- **Data shown**:
= = =

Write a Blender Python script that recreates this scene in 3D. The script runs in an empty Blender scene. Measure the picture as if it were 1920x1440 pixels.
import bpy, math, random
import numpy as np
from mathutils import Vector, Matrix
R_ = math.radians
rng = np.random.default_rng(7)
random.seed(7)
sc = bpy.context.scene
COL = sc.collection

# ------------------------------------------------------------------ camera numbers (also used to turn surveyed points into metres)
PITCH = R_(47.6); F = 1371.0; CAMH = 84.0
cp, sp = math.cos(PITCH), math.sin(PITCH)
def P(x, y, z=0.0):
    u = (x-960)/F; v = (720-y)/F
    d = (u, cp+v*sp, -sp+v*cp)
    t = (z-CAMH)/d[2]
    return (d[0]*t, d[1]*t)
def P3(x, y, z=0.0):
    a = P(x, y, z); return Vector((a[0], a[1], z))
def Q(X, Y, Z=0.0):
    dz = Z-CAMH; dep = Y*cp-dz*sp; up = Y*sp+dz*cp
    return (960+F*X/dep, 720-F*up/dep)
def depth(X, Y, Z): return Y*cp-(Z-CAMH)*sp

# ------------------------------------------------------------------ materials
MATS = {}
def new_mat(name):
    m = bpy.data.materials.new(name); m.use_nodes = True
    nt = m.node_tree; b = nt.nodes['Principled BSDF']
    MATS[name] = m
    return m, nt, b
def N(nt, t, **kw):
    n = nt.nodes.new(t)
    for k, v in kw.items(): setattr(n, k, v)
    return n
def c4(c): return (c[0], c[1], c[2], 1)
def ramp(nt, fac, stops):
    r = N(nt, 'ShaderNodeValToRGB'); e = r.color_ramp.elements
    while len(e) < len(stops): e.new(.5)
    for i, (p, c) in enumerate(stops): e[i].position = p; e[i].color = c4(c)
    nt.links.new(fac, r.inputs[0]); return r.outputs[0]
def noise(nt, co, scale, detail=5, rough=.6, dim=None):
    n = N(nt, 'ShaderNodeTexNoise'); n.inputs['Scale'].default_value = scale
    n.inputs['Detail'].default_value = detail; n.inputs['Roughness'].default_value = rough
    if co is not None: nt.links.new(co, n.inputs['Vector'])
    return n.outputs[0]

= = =

- **Written instruction**: Your answer should be exactly the lines of the data above, from the first through the line containing "def depth(X, Y, Z): return Y*cp-(Z-CAMH)*sp".

- **Written solution**:
Write a Blender Python script that recreates this scene in 3D. The script runs in an empty Blender scene. Measure the picture as if it were 1920x1440 pixels.
import bpy, math, random
import numpy as np
from mathutils import Vector, Matrix
R_ = math.radians
rng = np.random.default_rng(7)
random.seed(7)
sc = bpy.context.scene
COL = sc.collection

# ------------------------------------------------------------------ camera numbers (also used to turn surveyed points into metres)
PITCH = R_(47.6); F = 1371.0; CAMH = 84.0
cp, sp = math.cos(PITCH), math.sin(PITCH)
def P(x, y, z=0.0):
    u = (x-960)/F; v = (720-y)/F
    d = (u, cp+v*sp, -sp+v*cp)
    t = (z-CAMH)/d[2]
    return (d[0]*t, d[1]*t)
def P3(x, y, z=0.0):
    a = P(x, y, z); return Vector((a[0], a[1], z))
def Q(X, Y, Z=0.0):
    dz = Z-CAMH; dep = Y*cp-dz*sp; up = Y*sp+dz*cp
    return (960+F*X/dep, 720-F*up/dep)
def depth(X, Y, Z): return Y*cp-(Z-CAMH)*sp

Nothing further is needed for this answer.